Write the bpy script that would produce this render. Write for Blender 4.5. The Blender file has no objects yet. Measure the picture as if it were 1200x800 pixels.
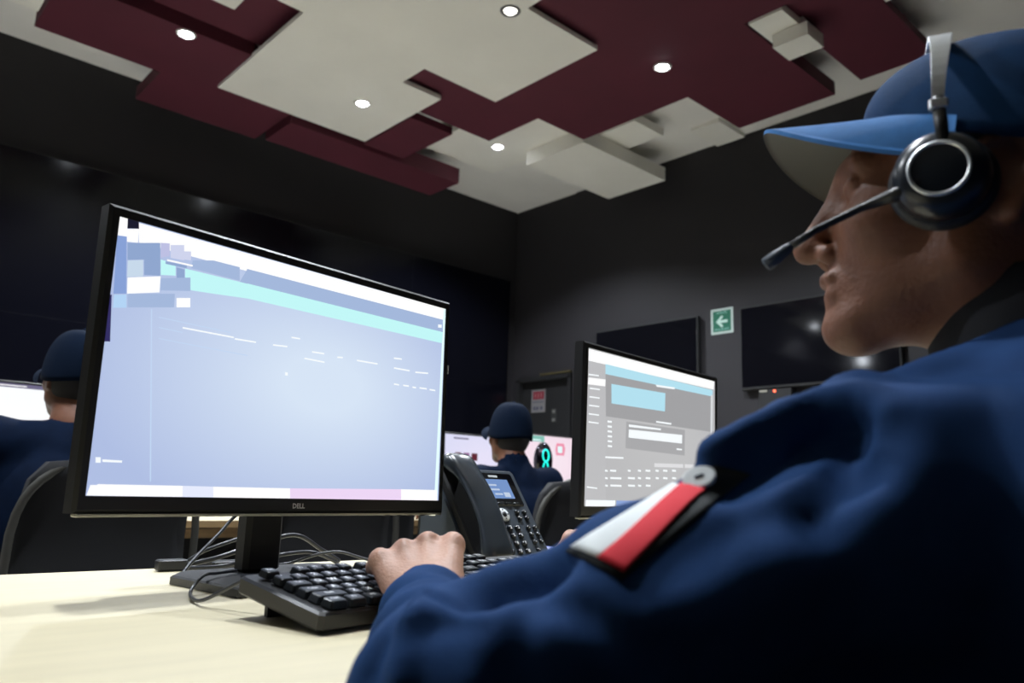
_ _ _ _ _
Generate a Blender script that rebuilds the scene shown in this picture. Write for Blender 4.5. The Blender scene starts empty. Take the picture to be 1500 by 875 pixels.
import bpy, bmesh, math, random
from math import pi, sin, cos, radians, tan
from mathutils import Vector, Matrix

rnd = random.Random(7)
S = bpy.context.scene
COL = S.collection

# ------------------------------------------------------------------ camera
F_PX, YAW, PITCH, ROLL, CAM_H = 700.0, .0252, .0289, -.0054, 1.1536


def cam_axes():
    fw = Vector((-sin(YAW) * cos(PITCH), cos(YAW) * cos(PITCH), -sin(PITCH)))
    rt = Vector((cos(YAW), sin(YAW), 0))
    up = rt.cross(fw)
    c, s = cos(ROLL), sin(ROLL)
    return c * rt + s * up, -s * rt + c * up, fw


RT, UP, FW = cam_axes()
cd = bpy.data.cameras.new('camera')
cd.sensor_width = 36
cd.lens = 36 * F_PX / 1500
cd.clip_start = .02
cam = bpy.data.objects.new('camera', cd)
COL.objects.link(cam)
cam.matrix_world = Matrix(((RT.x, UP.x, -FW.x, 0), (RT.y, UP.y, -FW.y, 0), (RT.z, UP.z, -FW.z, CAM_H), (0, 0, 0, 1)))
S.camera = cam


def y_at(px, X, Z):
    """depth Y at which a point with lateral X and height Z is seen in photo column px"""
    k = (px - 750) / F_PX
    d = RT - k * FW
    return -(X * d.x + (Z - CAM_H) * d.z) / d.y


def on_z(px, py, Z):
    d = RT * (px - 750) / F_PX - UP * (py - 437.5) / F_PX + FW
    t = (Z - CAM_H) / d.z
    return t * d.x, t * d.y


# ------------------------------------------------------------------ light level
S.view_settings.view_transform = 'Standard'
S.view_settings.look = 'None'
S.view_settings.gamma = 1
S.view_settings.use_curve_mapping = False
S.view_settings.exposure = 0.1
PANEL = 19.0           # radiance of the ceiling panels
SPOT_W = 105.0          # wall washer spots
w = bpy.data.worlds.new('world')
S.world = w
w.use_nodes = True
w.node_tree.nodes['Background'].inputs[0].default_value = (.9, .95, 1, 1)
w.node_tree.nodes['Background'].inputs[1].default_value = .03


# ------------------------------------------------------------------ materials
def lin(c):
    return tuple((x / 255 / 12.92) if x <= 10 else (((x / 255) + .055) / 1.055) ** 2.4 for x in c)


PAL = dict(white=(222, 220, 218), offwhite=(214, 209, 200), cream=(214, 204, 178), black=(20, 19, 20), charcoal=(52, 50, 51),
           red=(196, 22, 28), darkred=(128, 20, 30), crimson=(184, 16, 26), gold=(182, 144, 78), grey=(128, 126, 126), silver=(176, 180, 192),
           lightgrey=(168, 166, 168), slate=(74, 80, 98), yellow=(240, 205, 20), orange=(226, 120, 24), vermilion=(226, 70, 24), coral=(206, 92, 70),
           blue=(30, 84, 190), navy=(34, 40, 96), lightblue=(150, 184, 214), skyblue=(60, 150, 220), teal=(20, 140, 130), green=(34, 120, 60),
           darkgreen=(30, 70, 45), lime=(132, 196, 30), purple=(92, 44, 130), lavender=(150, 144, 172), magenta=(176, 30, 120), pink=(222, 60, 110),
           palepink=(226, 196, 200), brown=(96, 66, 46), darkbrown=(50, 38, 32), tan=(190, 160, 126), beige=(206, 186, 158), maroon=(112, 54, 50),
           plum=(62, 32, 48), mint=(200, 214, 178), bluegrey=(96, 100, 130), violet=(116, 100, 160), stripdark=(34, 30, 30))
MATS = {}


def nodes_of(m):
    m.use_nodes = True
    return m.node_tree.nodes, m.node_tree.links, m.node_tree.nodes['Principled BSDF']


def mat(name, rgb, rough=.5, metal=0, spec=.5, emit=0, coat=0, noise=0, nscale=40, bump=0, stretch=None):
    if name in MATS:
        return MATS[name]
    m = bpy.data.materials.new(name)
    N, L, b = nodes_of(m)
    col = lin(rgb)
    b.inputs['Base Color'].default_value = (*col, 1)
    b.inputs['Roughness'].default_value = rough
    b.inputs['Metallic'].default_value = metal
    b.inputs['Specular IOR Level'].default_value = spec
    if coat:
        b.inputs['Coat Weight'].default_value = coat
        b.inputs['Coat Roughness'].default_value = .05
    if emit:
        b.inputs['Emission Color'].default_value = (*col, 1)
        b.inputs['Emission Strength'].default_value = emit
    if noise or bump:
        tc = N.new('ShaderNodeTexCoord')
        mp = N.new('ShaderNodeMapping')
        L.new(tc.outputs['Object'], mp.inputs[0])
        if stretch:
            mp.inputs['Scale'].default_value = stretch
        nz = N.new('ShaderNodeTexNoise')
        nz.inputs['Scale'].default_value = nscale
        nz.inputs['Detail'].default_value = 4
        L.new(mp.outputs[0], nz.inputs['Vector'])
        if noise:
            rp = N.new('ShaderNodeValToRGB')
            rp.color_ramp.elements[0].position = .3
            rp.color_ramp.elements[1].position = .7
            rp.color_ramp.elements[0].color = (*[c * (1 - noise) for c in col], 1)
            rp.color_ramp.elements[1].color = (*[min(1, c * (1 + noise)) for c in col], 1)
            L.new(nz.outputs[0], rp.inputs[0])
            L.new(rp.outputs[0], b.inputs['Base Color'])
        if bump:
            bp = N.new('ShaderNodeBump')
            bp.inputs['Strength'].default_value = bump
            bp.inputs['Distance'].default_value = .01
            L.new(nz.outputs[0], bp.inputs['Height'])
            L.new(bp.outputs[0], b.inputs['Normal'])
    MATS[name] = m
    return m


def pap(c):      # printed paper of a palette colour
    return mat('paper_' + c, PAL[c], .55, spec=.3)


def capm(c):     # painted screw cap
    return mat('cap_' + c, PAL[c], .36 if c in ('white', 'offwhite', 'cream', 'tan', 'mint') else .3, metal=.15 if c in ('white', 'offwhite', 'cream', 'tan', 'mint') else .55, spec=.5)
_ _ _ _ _
-- What is asked --
Write out, from the lines above, only those from the line with "Generate a Blender" to the line with "COL = S.collection", exactly as given, including the first and the last.

-- Response to the task --
Generate a Blender script that rebuilds the scene shown in this picture. Write for Blender 4.5. The Blender scene starts empty. Take the picture to be 1500 by 875 pixels.
import bpy, bmesh, math, random
from math import pi, sin, cos, radians, tan
from mathutils import Vector, Matrix

rnd = random.Random(7)
S = bpy.context.scene
COL = S.collection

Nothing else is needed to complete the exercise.